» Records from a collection
━━━

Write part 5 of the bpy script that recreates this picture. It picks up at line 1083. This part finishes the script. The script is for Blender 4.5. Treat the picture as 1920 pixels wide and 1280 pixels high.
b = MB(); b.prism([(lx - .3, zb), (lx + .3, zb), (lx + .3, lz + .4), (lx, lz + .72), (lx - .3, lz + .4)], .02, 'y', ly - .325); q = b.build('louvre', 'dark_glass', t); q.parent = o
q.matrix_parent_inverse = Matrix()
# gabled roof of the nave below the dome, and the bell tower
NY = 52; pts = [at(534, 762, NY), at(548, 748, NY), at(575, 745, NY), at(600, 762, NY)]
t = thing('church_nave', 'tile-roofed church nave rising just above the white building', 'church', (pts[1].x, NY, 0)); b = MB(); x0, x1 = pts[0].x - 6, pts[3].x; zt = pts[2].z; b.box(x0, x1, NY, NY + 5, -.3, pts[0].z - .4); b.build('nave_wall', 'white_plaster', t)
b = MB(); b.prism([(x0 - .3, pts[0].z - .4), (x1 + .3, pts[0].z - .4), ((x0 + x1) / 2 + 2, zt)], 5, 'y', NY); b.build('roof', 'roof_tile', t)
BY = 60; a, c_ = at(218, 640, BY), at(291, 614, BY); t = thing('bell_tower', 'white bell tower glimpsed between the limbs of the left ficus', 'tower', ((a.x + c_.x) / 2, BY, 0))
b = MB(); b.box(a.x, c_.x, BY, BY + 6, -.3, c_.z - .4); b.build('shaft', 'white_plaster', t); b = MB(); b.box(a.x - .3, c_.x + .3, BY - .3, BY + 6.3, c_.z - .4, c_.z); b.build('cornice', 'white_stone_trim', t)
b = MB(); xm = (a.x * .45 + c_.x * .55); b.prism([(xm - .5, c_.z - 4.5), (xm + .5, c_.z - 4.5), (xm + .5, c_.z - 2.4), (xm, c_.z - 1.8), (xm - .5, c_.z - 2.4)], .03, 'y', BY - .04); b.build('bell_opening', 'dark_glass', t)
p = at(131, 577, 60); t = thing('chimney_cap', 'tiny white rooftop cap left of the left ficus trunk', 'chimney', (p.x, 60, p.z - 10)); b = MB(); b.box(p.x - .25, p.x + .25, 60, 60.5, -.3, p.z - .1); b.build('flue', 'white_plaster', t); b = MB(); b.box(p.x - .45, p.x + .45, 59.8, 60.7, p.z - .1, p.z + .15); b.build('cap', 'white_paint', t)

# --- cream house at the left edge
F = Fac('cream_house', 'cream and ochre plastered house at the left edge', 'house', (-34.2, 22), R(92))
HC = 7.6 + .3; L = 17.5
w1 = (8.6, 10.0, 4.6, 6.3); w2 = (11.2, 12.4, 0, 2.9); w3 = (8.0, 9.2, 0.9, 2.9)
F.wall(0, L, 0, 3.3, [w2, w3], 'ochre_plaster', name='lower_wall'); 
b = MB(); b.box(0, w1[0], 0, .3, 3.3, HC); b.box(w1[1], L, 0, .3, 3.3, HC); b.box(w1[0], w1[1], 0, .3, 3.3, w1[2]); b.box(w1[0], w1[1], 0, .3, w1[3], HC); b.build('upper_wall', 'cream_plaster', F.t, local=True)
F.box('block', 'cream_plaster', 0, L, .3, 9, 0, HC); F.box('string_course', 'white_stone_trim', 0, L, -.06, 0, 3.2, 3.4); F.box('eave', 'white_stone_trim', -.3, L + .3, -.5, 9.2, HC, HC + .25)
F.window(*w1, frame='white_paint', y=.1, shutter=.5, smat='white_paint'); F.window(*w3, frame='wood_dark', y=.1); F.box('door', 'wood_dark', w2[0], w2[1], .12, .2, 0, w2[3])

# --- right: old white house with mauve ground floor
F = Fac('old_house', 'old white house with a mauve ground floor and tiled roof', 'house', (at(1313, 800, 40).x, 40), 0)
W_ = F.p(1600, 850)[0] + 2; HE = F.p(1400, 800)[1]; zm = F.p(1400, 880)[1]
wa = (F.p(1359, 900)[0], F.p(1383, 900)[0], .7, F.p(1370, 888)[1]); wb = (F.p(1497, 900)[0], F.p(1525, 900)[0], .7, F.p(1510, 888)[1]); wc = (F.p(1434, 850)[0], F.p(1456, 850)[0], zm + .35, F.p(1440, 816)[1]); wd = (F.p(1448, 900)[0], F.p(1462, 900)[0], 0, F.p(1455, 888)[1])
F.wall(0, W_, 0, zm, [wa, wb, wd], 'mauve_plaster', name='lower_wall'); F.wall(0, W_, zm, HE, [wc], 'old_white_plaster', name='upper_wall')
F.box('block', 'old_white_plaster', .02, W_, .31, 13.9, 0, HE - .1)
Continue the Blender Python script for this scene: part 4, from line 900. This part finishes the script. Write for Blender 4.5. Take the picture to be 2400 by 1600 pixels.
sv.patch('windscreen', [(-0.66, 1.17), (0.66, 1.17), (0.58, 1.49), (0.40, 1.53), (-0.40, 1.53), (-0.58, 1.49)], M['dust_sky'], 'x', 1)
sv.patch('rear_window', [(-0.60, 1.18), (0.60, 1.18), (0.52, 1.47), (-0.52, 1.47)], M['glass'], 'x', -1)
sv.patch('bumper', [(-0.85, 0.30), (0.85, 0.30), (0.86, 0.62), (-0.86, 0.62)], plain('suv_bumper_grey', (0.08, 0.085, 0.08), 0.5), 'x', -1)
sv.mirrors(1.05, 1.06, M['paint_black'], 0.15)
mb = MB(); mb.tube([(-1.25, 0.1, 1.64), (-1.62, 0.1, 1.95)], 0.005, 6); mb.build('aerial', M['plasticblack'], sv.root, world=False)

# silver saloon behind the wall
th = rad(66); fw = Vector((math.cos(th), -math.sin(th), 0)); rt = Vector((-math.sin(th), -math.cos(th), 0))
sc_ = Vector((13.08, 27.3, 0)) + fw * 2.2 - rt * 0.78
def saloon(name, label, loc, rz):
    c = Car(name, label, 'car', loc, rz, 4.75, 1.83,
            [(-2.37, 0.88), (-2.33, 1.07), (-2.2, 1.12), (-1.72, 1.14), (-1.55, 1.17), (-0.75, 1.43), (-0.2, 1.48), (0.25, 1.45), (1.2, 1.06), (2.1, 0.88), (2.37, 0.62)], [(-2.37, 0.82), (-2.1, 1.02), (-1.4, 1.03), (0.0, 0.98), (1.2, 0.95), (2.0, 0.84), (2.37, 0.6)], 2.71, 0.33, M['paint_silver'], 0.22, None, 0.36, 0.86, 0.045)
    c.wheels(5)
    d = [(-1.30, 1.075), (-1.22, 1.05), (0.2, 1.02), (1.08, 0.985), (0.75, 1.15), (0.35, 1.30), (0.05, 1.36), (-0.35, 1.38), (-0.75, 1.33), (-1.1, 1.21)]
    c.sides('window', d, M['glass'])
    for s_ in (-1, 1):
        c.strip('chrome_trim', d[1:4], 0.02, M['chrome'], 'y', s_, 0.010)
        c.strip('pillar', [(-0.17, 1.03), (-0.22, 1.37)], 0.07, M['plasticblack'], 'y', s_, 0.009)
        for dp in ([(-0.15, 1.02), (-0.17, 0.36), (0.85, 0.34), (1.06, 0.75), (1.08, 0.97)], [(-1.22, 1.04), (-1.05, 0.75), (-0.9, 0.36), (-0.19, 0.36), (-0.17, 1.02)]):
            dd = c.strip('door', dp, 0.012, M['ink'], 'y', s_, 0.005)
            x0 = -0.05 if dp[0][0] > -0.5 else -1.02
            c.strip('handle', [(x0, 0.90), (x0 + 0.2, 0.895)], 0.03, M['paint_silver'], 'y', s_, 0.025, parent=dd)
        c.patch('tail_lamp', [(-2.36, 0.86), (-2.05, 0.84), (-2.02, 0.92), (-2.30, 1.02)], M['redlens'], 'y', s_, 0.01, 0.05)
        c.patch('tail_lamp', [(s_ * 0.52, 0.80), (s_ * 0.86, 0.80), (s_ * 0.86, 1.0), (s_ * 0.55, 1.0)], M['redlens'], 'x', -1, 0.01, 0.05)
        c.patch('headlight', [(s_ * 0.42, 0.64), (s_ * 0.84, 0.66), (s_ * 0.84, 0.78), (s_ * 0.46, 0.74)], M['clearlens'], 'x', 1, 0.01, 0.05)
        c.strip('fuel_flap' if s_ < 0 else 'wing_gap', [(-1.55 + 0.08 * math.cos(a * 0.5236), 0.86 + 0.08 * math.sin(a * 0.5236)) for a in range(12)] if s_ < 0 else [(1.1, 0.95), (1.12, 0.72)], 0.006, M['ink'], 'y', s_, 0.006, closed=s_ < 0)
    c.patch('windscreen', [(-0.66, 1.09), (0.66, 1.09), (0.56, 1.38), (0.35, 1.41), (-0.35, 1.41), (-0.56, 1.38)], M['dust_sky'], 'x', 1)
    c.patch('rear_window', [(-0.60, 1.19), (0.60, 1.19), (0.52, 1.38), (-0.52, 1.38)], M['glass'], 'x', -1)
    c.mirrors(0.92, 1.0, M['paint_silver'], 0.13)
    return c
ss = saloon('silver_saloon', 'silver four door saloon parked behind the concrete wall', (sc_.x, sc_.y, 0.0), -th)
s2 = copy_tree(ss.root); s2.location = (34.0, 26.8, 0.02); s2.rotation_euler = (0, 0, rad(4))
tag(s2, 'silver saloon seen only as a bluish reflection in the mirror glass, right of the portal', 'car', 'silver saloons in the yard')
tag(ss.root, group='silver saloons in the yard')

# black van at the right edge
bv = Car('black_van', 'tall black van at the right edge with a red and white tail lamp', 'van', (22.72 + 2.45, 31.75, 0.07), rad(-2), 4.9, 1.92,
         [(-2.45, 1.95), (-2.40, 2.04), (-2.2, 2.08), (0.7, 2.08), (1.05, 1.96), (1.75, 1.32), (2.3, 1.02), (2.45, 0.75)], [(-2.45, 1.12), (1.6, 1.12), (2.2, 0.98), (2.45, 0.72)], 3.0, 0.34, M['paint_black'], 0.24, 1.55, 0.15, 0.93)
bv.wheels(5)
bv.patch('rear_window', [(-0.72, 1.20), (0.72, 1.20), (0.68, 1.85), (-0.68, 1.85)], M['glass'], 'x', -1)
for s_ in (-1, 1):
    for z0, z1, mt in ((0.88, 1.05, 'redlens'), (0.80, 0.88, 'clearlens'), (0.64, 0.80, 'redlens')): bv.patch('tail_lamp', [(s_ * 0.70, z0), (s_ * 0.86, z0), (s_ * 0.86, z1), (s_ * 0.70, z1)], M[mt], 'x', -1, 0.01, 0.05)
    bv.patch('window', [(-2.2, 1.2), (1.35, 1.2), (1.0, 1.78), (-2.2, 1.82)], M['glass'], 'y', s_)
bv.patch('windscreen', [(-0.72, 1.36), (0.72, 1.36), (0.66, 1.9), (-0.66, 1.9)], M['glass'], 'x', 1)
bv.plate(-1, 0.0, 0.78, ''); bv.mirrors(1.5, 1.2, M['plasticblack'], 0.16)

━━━

» WHAT YOU WILL DO
The lines to quote run from the one containing "Continue the Blender" to the one containing "M['plasticblack'], sv.root, world=False)". Quote them exactly, with both of those lines, and nothing else.

» TASK SOLUTION
Continue the Blender Python script for this scene: part 4, from line 900. This part finishes the script. Write for Blender 4.5. Take the picture to be 2400 by 1600 pixels.
sv.patch('windscreen', [(-0.66, 1.17), (0.66, 1.17), (0.58, 1.49), (0.40, 1.53), (-0.40, 1.53), (-0.58, 1.49)], M['dust_sky'], 'x', 1)
sv.patch('rear_window', [(-0.60, 1.18), (0.60, 1.18), (0.52, 1.47), (-0.52, 1.47)], M['glass'], 'x', -1)
sv.patch('bumper', [(-0.85, 0.30), (0.85, 0.30), (0.86, 0.62), (-0.86, 0.62)], plain('suv_bumper_grey', (0.08, 0.085, 0.08), 0.5), 'x', -1)
sv.mirrors(1.05, 1.06, M['paint_black'], 0.15)
mb = MB(); mb.tube([(-1.25, 0.1, 1.64), (-1.62, 0.1, 1.95)], 0.005, 6); mb.build('aerial', M['plasticblack'], sv.root, world=False)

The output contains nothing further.